Tom Kelly: IRA funds proved key to waterfront investment
In a recent column, we discussed using a real estate Individual Retirement Account to purchase property. Sometimes, it can be the only source of funds available to make the deal possible.
Here’s an interesting story about a young couple who used their IRAs to buy a waterfront parcel on a Montana lake:
Al Lambert had lived in a small cabin on the lake’s south shore for as long as anyone could remember. One September day, after the part-time residents had winterized their cabins for the season, Al got in his truck and drove away. Nobody ever saw him again. Efforts to find relatives turned up one niece who lived in Laramie, Wyoming.
The following spring, the niece listed the property with a local salesperson. The lookers were mostly summer people who did not want to deal with the cost of converting the outhouse into a real bathroom with a toilet and shower. They knew that the chances of obtaining a drain field-system permit from the county were marginal because of topography of the property. There was not enough waterfront land below the road to accommodate a drain field once the proper setbacks from the water were measured.
Additionally, the steep uphill portion also had its challenges, meaning any system that might receive county approval would be expensive – and probably dug by hand. Using the lake water as a primary source of drinking water was another issue. Although residents had tapped into the lake for years while the county looked the other way, it was not an officially sanctioned method. Lake-water permits were now held to an annual quota and distributed equally among all areas of the lake.
The property, with 188 feet of waterfront and a skeleton dock, sat on the market for months, then years. The listing price came spiraling down from $170,000 to $149,000 to $129,500 and finally to $99,500. Desperate for some cash to renovate her Laramie home, the niece contacted an auction house that specialized in recreational property. The property was placed in the company’s spring catalog for $79,500 because the auction company required any its offerings be priced at 80 percent of the last listed price.

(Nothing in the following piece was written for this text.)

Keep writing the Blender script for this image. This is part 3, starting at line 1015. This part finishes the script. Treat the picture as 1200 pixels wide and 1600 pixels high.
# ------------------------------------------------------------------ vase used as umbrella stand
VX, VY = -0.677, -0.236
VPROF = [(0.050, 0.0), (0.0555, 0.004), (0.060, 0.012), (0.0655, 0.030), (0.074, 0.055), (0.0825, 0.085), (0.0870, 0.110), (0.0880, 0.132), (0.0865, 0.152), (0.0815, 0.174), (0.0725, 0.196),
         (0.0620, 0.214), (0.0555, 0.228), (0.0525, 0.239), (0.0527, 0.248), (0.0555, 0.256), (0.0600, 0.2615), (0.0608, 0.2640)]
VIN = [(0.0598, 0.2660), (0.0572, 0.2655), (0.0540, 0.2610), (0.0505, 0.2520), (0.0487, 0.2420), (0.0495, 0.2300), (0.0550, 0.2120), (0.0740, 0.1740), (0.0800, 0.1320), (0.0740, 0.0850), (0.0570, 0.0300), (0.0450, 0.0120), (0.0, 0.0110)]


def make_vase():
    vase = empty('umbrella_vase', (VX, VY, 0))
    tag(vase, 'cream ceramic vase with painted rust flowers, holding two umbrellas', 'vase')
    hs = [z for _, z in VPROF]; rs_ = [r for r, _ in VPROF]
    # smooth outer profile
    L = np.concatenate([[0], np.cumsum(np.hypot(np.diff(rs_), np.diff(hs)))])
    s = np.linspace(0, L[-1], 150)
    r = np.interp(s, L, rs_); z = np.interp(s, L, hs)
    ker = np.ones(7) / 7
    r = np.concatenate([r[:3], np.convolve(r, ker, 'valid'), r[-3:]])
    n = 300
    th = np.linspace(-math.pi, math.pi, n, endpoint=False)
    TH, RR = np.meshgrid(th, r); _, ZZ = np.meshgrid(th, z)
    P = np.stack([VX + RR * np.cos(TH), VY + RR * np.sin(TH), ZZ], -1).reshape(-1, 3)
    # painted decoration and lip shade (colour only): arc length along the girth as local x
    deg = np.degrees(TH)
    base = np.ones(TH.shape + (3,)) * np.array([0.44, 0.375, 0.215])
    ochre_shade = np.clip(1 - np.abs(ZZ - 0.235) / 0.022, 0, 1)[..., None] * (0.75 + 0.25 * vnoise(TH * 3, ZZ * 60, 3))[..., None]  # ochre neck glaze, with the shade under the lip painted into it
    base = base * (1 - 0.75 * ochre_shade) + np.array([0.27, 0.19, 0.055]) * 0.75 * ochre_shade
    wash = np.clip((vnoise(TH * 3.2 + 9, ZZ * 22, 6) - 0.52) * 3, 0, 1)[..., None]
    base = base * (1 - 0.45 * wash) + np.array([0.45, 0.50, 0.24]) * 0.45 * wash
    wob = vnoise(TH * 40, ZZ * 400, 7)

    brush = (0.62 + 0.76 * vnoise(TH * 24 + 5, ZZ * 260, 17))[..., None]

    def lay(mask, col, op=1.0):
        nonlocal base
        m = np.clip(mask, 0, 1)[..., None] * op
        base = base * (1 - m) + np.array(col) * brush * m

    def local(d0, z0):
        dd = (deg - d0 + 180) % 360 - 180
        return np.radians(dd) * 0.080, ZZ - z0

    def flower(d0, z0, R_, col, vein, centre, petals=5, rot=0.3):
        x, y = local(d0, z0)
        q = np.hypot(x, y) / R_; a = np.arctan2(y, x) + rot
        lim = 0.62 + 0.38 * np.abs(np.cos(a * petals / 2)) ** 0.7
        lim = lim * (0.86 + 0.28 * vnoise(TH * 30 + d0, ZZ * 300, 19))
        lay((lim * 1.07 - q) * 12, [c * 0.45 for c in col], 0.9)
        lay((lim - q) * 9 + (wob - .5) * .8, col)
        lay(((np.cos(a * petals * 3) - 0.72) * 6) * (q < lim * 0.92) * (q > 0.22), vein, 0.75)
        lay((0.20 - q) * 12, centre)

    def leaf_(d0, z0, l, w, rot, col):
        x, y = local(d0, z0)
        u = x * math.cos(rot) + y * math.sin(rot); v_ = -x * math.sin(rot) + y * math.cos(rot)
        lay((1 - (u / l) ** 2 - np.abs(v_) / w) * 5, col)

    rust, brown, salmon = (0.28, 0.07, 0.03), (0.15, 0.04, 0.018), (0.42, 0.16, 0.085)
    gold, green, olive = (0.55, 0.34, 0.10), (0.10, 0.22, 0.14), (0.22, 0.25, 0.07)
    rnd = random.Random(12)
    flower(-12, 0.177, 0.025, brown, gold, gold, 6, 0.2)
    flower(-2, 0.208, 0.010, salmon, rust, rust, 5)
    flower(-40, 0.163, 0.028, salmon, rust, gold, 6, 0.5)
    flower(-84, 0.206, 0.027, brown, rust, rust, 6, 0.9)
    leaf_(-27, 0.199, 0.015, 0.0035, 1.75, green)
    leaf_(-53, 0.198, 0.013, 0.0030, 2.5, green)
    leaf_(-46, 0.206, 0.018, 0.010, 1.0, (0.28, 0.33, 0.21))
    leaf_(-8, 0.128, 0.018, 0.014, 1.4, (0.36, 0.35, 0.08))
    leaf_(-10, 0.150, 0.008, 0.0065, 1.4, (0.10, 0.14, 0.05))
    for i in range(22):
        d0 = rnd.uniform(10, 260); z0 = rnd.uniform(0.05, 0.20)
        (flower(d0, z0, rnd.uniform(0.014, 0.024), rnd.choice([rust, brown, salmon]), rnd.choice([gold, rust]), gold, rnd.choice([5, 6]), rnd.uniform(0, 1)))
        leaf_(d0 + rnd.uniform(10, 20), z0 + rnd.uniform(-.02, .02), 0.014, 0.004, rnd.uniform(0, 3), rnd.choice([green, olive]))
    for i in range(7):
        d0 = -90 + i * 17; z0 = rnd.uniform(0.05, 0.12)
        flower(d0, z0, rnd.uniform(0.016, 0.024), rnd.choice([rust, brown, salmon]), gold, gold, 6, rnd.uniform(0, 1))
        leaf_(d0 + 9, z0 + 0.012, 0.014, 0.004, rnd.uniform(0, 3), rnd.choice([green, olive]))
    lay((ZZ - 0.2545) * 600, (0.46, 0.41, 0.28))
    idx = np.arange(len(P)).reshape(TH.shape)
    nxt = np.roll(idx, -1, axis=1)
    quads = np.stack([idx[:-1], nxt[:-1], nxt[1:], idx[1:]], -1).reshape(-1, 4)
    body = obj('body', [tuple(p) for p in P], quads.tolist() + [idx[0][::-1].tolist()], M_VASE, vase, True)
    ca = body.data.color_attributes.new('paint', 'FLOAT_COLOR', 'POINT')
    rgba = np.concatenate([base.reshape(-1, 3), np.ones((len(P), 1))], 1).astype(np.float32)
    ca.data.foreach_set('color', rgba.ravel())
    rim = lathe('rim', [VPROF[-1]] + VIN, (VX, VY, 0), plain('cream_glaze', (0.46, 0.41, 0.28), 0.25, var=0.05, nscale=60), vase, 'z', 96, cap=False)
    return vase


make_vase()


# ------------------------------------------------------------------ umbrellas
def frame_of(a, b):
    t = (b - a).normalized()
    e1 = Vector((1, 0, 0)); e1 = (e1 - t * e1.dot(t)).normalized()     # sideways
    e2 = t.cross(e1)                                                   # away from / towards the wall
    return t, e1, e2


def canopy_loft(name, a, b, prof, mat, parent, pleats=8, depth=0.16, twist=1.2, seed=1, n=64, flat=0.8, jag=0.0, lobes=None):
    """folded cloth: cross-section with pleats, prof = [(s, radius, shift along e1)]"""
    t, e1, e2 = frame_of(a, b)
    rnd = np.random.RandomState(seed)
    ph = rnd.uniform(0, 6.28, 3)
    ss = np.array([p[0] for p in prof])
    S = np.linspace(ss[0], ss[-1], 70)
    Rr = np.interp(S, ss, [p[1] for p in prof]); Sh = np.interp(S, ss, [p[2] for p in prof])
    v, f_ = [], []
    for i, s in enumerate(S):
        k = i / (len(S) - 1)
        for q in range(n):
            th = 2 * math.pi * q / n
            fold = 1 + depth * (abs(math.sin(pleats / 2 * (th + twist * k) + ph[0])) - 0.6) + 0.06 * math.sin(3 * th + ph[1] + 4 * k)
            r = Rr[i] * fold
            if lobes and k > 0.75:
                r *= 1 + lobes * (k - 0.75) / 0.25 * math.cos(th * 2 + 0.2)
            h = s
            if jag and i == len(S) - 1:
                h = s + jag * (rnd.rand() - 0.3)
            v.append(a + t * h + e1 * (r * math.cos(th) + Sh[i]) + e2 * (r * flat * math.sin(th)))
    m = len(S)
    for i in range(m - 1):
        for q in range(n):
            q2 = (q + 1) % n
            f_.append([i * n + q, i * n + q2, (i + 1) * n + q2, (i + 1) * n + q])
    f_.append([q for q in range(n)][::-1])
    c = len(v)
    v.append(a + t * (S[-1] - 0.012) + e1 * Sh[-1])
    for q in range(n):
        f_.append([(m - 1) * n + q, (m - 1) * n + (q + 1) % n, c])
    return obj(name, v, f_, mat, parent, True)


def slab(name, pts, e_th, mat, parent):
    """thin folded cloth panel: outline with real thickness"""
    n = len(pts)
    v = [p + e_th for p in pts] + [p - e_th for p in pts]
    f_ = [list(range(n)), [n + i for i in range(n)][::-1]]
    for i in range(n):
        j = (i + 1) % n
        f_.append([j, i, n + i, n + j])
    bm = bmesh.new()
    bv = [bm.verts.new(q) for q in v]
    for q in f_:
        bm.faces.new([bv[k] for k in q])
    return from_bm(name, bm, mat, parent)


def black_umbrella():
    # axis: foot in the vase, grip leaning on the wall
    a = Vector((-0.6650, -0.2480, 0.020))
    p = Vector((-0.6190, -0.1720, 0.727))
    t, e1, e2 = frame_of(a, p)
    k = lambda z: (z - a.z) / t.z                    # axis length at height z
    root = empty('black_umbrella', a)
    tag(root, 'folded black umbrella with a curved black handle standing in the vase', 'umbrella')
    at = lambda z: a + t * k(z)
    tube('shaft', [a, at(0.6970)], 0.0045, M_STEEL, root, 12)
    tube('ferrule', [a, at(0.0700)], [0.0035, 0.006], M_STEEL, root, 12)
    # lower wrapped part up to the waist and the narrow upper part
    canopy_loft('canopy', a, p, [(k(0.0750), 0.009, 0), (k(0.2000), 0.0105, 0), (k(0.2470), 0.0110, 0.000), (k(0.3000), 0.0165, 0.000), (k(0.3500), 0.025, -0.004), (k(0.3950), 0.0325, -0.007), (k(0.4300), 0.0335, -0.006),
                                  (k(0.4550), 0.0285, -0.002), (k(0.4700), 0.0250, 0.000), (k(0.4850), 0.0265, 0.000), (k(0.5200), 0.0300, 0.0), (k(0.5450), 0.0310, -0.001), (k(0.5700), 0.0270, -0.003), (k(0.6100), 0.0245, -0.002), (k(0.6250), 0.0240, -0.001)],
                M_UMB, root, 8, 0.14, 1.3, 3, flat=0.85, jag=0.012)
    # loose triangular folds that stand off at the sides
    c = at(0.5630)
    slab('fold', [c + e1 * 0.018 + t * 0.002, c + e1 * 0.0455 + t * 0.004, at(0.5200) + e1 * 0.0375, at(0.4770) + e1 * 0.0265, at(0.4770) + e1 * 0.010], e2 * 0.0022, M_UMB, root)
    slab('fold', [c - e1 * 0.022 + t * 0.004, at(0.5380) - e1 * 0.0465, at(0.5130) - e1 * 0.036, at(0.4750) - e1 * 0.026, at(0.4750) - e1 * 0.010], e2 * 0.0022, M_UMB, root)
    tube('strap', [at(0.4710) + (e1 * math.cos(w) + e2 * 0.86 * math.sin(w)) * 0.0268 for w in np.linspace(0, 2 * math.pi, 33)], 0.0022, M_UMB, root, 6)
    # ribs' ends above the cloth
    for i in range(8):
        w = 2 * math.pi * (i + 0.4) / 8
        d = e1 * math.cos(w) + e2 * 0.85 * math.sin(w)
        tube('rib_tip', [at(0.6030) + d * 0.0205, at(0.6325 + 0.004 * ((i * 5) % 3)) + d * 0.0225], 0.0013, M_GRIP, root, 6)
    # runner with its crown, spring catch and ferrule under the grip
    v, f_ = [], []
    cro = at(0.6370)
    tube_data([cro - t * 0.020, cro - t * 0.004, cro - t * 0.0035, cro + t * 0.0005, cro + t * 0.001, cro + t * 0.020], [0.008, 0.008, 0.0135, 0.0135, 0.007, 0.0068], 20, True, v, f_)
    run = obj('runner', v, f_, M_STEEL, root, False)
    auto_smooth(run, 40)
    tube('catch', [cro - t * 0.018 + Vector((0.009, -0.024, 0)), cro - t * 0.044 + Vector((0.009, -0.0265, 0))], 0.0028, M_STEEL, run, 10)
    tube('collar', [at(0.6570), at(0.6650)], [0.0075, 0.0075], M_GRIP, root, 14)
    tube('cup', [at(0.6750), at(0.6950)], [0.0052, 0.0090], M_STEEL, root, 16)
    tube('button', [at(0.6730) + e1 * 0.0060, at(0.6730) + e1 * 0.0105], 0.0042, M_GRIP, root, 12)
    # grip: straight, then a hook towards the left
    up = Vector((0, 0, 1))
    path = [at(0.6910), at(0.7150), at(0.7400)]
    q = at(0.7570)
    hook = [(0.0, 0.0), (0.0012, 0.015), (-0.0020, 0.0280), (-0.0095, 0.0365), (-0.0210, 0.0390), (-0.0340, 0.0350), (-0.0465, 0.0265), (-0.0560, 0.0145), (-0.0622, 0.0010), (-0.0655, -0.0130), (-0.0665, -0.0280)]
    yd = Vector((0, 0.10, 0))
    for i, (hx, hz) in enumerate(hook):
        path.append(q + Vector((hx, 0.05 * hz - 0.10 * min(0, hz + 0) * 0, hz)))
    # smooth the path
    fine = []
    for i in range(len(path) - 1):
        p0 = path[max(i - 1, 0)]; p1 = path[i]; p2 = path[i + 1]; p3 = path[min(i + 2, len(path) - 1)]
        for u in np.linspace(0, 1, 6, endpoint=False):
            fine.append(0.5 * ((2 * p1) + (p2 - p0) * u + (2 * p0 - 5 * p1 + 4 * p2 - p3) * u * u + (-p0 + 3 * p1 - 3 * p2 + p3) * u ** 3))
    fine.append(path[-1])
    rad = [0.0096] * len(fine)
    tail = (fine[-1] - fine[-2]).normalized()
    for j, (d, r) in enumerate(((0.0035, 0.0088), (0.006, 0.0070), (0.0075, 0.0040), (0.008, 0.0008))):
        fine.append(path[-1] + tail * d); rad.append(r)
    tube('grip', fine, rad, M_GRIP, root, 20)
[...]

Jim and Sue Coleman, both 42, were well acquainted with the property. They were certain that a friend could design and install a septic system and drain field on the small, southwest corner of the uphill property. The problem was funds – they didn’t even have enough for a down payment. And if they borrowed the down from another family member, how could they afford the monthly payments given the financial demands of their young family?
What they both had were IRAs. Sue had a mutual fund that was not performing well and Jim had some high tech stocks that were high flyers at the time. The approximate value of Jim’s was $37,000 while Sue’s was about $35,500. They had heard about a real estate IRA from a college classmate, and then telephoned a small community lender to inquire about the possibilities.
The auction company then sent a title report and the Colemans were intrigued to discover how Al Lambert’s property was divided. The spread had six, separately deeded lots – the three on the waterfront side below the lake road and three larger lots comprising the uphill portion. The trust officer at the bank said she felt confident that there was sufficient value in the land to justify at least a $70,000 purchase price. In order to fulfill a “due diligence” requirement, she requested a market analysis from the salesperson who originally listed the property for sale. That analysis was returned with a $129,000 value.
The trust officer suggested the couple purchase the property by contributing a total of $70,000 from their IRA accounts. Jim would pitch in $37,000 and take three lots while Sue would contribute $33,000 and govern the other three. That way, the property was purchased for all cash.
The couple had their assets sold and transferred to the community bank. The trust officer provided the couple with compliance documents required by the U.S. Treasury and FDIC for self-directed IRAs. However, the service was not inexpensive – the bank would charge a 1 percent of market value annual fee with a $500 minimum fee on any balance. Because the market analysis had shown the market value to be $129,000 – the couple had to pay $1,290 per year for the service – or $645 per account. In addition, there would be the usual property taxes and association fees.
The offer - $70,000 all cash in 30 days – was quickly accepted by the seller. The couple soon owned 188 front feet of waterfront on a lake they had enjoyed all of their lives. A professional was successful in designing a septic system and drain field on the top portion of the land. In a few months, they conducted a lot-line adjustment that gave them two, 94-foot wide buildable waterfront lots (the county minimum was 90 feet) that would share the same drain field.
By doing their homework and using their real estate IRAs, the couple landed a terrific long-term investment.